Labour force participation in Germany and in Europe
Lisbon goal to be achieved soon?
Destatis, 02 January 2008
Employment/population ratios in the European Union
During the meeting of the European Council in Lisbon in 2000, the Heads of State or Government of the EU Member States launched a strategy aimed at making the European Union the most competitive and dynamic knowledge-based economy in the world by 2010. A comprehensive list of targets has been drawn up to attain the goal of the Lisbon Strategy, as it is called. The targets concern such areas as the economic framework, employment, research and innovation, social cohesion and the environment. Based on what are called structural indictors, an annual Spring Report examines the progress made in all areas.
70% target
As regards employment, the target is to raise, until 2010, the share of persons in employment among the population of working age (between 15 and 64 years) to 70%. In this context, the annual European labour force survey, which is conducted in all Member States based on a uniform list of questions, serves as the statistical basis for judging the progress made. In Germany, the labour force survey is carried out as part of the microcensus.
Germany in the upper group of middle-ranking countries
As shown by the results of the labour force survey, 67.5% of the German working-age population were in employment in 2006. Hence, the German employment/population ratio (employment rate) was 3.1 percentage points above the EU average of 64.4%. Ranking eleventh out of 27 EU Member States, Germany is in the upper group of middle-ranking countries.
So far, the overall target has been achieved neither at the national nor at the European level. According to the results of the labour force survey, in 2006 a total of 210 million persons aged 15 to 64 years were in employment in the European Union inclusive of Bulgaria and Romania, both of which joined the EU only in January 2007.
Raising the employment rates also for women and for older workers
The Lisbon meeting also specified employment rates for sections of the population that are important from the perspective of labour market policy. Hence the female employment rate is to be raised to a minimum of 60% by 2010. This target was reached in Germany as early as in 2005. In 2006, the German rate amounted to 62.2%. The average rate in the EU amounts to 57.2%, which is still below the target set. The employment rate for persons aged 55 to 64 years is to be raised as well. The target set is to achieve a rate of 50% by 2010. In Germany, the relevant rate amounts to 48.4%. Hence it is only 1.6 percentage points below the target specified. The EU Member States as a whole will have to raise the rate for older workers by 6.5 percentage points to achieve the target.
Four northern European countries in the lead
In line with the Lisbon Strategy, the Member States are not bound to reach the targets on an individual basis. It is however important that the targets will be achieved by the EU as a whole. Nonetheless, the targets serve as a yardstick for measuring the progress made in the individual Member States, too. Four northern European countries – Denmark, the Netherlands, Sweden and the United Kingdom – and also Austria have already achieved overall employment rates that exceed the relevant Lisbon target.

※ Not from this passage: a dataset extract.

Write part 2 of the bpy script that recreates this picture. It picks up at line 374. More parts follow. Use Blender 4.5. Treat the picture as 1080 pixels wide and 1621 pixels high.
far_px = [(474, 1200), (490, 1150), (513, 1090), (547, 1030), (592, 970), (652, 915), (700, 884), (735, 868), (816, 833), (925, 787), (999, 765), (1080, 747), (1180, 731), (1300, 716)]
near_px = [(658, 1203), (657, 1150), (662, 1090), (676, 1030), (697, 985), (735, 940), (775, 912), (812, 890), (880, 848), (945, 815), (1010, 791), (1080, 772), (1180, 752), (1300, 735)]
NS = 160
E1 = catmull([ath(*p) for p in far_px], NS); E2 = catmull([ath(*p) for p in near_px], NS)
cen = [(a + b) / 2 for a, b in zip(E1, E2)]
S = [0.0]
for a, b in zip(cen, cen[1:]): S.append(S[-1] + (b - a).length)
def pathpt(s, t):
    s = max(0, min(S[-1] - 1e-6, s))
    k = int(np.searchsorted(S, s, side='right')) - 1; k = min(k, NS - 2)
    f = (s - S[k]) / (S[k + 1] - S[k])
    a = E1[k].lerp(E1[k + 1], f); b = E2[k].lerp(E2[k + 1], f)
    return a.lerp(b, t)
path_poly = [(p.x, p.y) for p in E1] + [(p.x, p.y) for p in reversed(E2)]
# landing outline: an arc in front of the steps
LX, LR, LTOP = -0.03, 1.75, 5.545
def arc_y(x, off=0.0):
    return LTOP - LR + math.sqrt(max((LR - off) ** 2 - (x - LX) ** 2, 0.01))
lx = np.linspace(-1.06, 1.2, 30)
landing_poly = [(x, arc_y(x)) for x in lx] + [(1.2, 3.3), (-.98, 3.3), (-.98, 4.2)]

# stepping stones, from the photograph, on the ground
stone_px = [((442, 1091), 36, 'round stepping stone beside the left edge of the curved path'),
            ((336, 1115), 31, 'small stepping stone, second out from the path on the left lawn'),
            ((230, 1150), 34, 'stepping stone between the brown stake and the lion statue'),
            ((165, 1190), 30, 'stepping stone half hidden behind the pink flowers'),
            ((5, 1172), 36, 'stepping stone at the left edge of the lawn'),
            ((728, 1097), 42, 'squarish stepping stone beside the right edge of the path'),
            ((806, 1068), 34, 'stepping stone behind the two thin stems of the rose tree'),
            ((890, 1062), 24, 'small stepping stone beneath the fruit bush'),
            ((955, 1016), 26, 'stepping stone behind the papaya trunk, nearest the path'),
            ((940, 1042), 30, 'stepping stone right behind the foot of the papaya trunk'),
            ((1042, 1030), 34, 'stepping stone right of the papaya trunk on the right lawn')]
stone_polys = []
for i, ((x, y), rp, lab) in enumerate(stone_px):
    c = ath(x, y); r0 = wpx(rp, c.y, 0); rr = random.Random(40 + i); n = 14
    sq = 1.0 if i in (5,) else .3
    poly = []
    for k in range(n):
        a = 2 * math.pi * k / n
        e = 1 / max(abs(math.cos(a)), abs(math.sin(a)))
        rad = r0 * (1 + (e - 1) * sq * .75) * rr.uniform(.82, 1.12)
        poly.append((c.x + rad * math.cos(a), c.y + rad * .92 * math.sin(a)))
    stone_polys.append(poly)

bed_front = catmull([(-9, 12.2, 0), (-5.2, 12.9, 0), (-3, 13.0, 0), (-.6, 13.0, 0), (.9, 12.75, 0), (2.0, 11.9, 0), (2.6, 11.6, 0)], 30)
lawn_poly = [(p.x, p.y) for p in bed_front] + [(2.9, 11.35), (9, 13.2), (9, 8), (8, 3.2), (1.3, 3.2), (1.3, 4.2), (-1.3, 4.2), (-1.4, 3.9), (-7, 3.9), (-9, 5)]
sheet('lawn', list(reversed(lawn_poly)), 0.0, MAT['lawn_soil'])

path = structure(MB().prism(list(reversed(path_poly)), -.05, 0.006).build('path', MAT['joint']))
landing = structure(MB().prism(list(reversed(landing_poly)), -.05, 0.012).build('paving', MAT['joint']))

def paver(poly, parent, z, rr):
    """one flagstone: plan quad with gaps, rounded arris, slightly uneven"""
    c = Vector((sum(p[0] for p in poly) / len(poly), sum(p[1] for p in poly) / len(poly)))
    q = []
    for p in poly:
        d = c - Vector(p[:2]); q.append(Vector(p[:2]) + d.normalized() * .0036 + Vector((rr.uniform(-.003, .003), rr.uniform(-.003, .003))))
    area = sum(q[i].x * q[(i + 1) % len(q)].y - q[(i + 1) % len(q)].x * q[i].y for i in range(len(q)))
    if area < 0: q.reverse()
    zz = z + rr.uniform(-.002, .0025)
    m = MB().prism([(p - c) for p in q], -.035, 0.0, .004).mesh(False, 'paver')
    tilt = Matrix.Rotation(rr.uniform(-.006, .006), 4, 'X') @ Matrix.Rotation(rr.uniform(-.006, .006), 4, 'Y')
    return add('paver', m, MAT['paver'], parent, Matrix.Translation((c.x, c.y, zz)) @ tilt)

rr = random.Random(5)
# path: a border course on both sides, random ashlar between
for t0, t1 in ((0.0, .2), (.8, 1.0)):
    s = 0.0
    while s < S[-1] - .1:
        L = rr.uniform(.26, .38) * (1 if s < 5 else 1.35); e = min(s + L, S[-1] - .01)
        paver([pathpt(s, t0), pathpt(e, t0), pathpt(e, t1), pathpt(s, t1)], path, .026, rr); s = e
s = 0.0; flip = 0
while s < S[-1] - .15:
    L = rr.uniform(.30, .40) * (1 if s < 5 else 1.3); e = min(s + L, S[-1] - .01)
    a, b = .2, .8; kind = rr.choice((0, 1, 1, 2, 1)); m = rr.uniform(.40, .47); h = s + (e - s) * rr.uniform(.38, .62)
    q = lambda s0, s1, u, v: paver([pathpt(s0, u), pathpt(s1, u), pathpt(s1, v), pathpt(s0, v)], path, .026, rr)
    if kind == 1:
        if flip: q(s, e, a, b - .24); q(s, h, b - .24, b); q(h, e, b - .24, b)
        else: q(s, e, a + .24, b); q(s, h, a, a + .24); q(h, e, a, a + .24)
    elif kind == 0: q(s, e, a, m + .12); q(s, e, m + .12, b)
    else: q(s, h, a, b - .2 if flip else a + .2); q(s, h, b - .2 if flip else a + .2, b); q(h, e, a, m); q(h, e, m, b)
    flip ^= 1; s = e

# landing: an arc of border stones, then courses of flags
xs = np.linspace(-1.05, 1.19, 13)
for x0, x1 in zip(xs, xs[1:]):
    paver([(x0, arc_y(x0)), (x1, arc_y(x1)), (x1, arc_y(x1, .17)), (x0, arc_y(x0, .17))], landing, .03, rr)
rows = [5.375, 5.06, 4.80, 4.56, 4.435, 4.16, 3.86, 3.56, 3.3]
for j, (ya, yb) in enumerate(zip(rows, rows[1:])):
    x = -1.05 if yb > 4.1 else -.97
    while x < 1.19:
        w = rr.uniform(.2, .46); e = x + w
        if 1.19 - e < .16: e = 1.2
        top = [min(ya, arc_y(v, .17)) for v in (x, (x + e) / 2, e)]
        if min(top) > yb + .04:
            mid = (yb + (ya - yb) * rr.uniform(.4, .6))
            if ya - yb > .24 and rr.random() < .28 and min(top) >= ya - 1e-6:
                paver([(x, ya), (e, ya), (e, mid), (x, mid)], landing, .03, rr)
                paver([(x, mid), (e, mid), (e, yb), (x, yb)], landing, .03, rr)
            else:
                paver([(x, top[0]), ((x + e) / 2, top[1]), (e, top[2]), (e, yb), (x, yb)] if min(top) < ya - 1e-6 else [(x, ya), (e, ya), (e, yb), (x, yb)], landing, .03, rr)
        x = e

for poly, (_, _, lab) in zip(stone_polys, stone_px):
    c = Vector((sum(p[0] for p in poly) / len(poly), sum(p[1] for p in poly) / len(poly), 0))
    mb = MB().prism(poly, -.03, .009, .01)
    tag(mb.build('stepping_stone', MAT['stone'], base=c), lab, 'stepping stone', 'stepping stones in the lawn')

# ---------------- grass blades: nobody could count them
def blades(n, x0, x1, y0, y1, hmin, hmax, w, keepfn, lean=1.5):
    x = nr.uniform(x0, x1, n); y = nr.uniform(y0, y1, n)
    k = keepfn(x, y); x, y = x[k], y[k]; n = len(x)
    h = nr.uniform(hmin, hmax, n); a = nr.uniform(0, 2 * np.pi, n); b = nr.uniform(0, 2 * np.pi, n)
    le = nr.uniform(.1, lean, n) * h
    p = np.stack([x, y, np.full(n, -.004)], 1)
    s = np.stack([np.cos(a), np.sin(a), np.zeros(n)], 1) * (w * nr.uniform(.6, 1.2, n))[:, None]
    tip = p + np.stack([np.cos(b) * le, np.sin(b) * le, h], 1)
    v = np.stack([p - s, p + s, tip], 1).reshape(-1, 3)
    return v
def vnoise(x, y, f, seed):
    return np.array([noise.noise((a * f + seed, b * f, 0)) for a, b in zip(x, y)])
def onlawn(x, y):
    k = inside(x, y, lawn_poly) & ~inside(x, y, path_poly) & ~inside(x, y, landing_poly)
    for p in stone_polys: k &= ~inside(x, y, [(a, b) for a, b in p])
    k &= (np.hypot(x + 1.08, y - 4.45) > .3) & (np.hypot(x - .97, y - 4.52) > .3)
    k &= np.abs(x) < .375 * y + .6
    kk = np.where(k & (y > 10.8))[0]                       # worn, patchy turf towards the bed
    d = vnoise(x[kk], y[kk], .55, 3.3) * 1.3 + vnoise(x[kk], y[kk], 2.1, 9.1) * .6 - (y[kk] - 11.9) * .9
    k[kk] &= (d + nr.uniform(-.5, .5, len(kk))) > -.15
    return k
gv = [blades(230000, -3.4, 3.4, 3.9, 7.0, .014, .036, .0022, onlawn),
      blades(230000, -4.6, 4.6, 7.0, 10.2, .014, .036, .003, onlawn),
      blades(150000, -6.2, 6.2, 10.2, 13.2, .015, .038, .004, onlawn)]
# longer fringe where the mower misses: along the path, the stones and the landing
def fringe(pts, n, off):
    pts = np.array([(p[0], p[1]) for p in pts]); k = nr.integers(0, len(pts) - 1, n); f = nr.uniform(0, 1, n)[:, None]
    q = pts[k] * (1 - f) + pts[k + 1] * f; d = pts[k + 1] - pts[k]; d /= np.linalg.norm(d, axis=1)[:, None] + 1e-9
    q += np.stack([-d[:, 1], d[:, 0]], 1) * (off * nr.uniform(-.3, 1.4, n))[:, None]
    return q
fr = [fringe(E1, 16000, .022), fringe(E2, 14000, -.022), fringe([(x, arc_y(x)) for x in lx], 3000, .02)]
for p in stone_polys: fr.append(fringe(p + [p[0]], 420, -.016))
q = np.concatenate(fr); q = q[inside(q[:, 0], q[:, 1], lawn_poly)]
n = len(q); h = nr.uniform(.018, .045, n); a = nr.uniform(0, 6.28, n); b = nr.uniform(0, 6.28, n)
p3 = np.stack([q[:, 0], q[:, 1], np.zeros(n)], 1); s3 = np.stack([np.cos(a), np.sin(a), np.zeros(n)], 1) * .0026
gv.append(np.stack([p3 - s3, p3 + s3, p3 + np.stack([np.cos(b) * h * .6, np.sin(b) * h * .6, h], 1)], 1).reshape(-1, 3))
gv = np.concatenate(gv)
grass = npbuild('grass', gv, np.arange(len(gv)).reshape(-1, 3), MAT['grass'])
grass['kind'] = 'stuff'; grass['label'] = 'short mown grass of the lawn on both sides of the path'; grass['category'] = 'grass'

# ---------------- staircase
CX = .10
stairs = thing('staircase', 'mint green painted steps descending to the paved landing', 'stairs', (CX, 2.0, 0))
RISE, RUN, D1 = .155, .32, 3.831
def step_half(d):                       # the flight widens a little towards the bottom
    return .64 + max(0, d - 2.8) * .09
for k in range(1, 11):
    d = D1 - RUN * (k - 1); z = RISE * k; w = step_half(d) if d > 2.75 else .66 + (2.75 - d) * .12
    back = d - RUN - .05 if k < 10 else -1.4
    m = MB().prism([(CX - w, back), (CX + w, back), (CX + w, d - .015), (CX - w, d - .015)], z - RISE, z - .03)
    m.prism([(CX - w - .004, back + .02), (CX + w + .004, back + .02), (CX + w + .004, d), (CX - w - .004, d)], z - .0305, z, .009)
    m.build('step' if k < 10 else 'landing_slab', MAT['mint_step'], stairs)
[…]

Denmark, whose rate amounts to 77.4%, ranks top of the list. The employment rates of seven Member States are below 60%. These countries are Slovakia, Romania, Bulgaria, Italy, Hungary, Malta, and Poland which is in the last position (54.5%).
There is still something to do …
In view of the 2006 employment rate recorded for the EU as a whole and the progress made so far in the majority of the Member States, some work is still to be done. Considering the progress observed since the Lisbon decision was taken, intensified efforts will even be required to reach the targets. Since 2000, the EU average (which then amounted to 62.2%) has increased by 2.2 percentage points. Germany’s contribution to this increase has been below average. However, ’model countries’ such as Denmark, too, have reached not more than a slight increase in their employment rate during the period of observation. Countries such as Bulgaria, Estonia, Spain and Latvia have made a big contribution. Their rates of increase have amounted to seven or more percentage points.